At night there are stars. Shooting stars too. And sunsets. Beautiful ones.
Thursday the autopilot dies. The sea’s calmed down by then. Ben and Lizzie fix it while I hand-steer through the night. I kinda enjoy it. Feels a little bit like being discount Jack Sparrow. Though after fifteen minutes I’m already praying they finish fixing the thing. Gotta admit autopilot’s more relaxing.
Friday, same story again. I’m actually not too bad at holding a course. But Ben and Lizzie start feeling rough again after hours spent with their heads buried in machinery under a steadier but still heavy swell.
And then things calm down again.
It’s long.
We almost never get bored, though sometimes we come close. So I start watching the waves like huge rolling hills endlessly coming and going. Kintaro climbs them and slides back down the other side.
At night, when I try to sleep, it feels like lying on the back of some enormous creature moving forward. I wouldn’t call it graceful. During the first days it felt more like a giant toad gathering momentum and going splash-splash from wave to wave. A huge lazy toad.
And when the swell turns smooth, it feels more like riding on the back of a bird gliding from massif to massif, playing with rising winds.

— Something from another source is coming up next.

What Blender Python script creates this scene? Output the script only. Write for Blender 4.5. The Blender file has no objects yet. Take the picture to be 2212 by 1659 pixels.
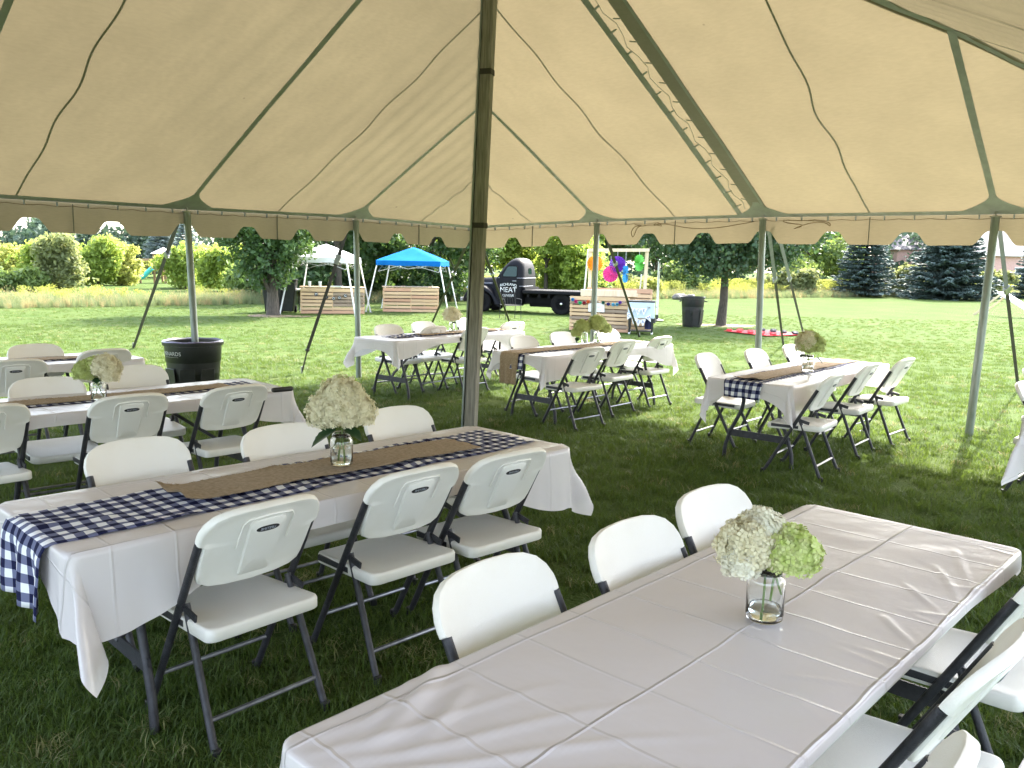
import bpy, math, random
import numpy as np
from mathutils import Vector, Matrix, Euler

random.seed(7)
RNG = np.random.default_rng(7)
D = bpy.data
SC = bpy.context.scene
COL = SC.collection
PI = math.pi
R = math.radians

# ------------------------------------------------------------------ camera
F, PITCH, ROLL, CAMZ = 1820.0, R(8.15), R(1.25), 1.68      # focal length counted in 2212 px picture widths
cd = D.cameras.new('camera')
cam = D.objects.new('camera', cd)
COL.objects.link(cam)
cd.sensor_width = 36.0
cd.lens = 36.0 * F / 2212.0
cd.clip_start = 0.05
cd.clip_end = 600
cam.matrix_world = Matrix.Translation((0, 0, CAMZ)) @ Matrix.Rotation(PI / 2 - PITCH, 4, 'X') @ Matrix.Rotation(ROLL, 4, 'Z')
SC.camera = cam

# ------------------------------------------------------------------ world, sun, exposure
SUN_AZ, SUN_EL = R(32), R(43)            # azimuth clockwise from straight ahead (+Y), elevation
W = D.worlds.new('World')
SC.world = W
W.use_nodes = True
wn = W.node_tree
bg = wn.nodes['Background']
sky = wn.nodes.new('ShaderNodeTexSky')
sky.sky_type = 'NISHITA'
sky.sun_disc = False
sky.sun_elevation = SUN_EL
sky.sun_rotation = SUN_AZ
sky.air_density = 1.0
sky.dust_density = 3.0
sky.ozone_density = 1.0
hs = wn.nodes.new('ShaderNodeHueSaturation')          # thin white summer haze over the whole sky
hs.inputs['Saturation'].default_value = .62
wn.links.new(sky.outputs[0], hs.inputs['Color'])
wn.links.new(hs.outputs[0], bg.inputs[0])
bg.inputs[1].default_value = 0.15
sl = D.lights.new('sun', 'SUN')
sl.energy = 2.3
sl.angle = R(0.6)
sl.color = (1.0, 0.95, 0.86)
sun = D.objects.new('sun', sl)
COL.objects.link(sun)
sdir = Vector((math.sin(SUN_AZ) * math.cos(SUN_EL), math.cos(SUN_AZ) * math.cos(SUN_EL), math.sin(SUN_EL)))
sun.rotation_euler = sdir.to_track_quat('Z', 'Y').to_euler()
SC.view_settings.view_transform = 'Standard'
SC.view_settings.look = 'None'
SC.view_settings.exposure = 3.06
SC.view_settings.gamma = 1.0
SC.view_settings.use_curve_mapping = False
SC.cycles.max_bounces = 10
SC.cycles.transmission_bounces = 12
SC.cycles.transparent_max_bounces = 16

# ------------------------------------------------------------------ measuring helpers (photo measurements -> metres)
def ray(px, py):
    a, b = px - 1106.0, py - 829.5
    c, s = math.cos(ROLL), math.sin(ROLL)
    u, v = c * a + s * b, -s * a + c * b
    fw = Vector((0, math.cos(PITCH), -math.sin(PITCH)))
    up = Vector((0, math.sin(PITCH), math.cos(PITCH)))
    return Vector((1, 0, 0)) * u - up * v + fw * F

def onz(px, py, z=0.0):
    d = ray(px, py)
    t = (z - CAMZ) / d.z
    return Vector((0, 0, CAMZ)) + d * t

def aty(px, py, Y):
    d = ray(px, py)
    return Vector((0, 0, CAMZ)) + d * (Y / d.y)

# ------------------------------------------------------------------ materials
MATS = {}
def mat(name, c1, rough=0.6, c2=None, scale=6.0, metal=0.0, bump=0.0, bscale=40.0, trans=0.0, tcol=None,
        stretch=None, spec=0.5, detail=4.0, lo=0.35, hi=0.65, coat=0.0, rand=0.0):
    m = D.materials.new(name)
    m.use_nodes = True
    nt = m.node_tree
    N, L = nt.nodes, nt.links
    p = N['Principled BSDF']
    out = N['Material Output']
    p.inputs['Roughness'].default_value = rough
    p.inputs['Metallic'].default_value = metal
    p.inputs['Specular IOR Level'].default_value = spec
    p.inputs['Coat Weight'].default_value = coat
    tc = N.new('ShaderNodeTexCoord')
    vec = tc.outputs['Object']
    if stretch:
        mp = N.new('ShaderNodeMapping')
        mp.inputs['Scale'].default_value = stretch
        L.new(vec, mp.inputs[0])
        vec = mp.outputs[0]
    col = None
    if c2 is not None:
        nz = N.new('ShaderNodeTexNoise')
        nz.inputs['Scale'].default_value = scale
        nz.inputs['Detail'].default_value = detail
        L.new(vec, nz.inputs['Vector'])
        rp = N.new('ShaderNodeMapRange')
        rp.inputs['From Min'].default_value = lo
        rp.inputs['From Max'].default_value = hi
        L.new(nz.outputs['Fac'], rp.inputs['Value'])
        mx = N.new('ShaderNodeMix')
        mx.data_type = 'RGBA'
        mx.inputs['A'].default_value = (*c1, 1)
        mx.inputs['B'].default_value = (*c2, 1)
        fac = rp.outputs[0]
        if rand > 0:
            oi = N.new('ShaderNodeObjectInfo')
            ad = N.new('ShaderNodeMix')
            ad.data_type = 'FLOAT'
            ad.inputs['Factor'].default_value = rand
            L.new(rp.outputs[0], ad.inputs['A'])
            L.new(oi.outputs['Random'], ad.inputs['B'])
            fac = ad.outputs['Result']
        L.new(fac, mx.inputs['Factor'])
        L.new(mx.outputs['Result'], p.inputs['Base Color'])
        col = mx.outputs['Result']
    else:
        p.inputs['Base Color'].default_value = (*c1, 1)
    if bump > 0:
        nb = N.new('ShaderNodeTexNoise')
        nb.inputs['Scale'].default_value = bscale
        nb.inputs['Detail'].default_value = 5
        L.new(vec, nb.inputs['Vector'])
        b = N.new('ShaderNodeBump')
        b.inputs['Strength'].default_value = bump
        b.inputs['Distance'].default_value = 0.02
        L.new(nb.outputs['Fac'], b.inputs['Height'])
        L.new(b.outputs[0], p.inputs['Normal'])
    if trans > 0:
        t = N.new('ShaderNodeBsdfTranslucent')
        if tcol is not None:
            t.inputs[0].default_value = (*tcol, 1)
            if col is not None:
                mm = N.new('ShaderNodeMix')
                mm.data_type = 'RGBA'
                mm.blend_type = 'MULTIPLY'
                mm.inputs['Factor'].default_value = 0.0
                mm.inputs['A'].default_value = (*tcol, 1)
                L.new(mm.outputs['Result'], t.inputs[0])
        elif col is not None:
            L.new(col, t.inputs[0])
        else:
            t.inputs[0].default_value = (*c1, 1)
        ms = N.new('ShaderNodeMixShader')
        ms.inputs[0].default_value = trans
        L.new(p.outputs[0], ms.inputs[1])
        L.new(t.outputs[0], ms.inputs[2])
        L.new(ms.outputs[0], out.inputs['Surface'])
    MATS[name] = m
    return m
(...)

Saturday’s hot and sunny. The sea is calm. We should arrive at Minerva Reef on Sunday the 10th. We’ll stay there a few days, explore, dive wrecks.
I can’t really tell whether I feel good.
I think I do.
At least it’s definitely not a no.
Funny kind of time.
Sunday, I finish my night watch surrounded by phosphorescence, and the sun is beginning to rise just as I go to bed.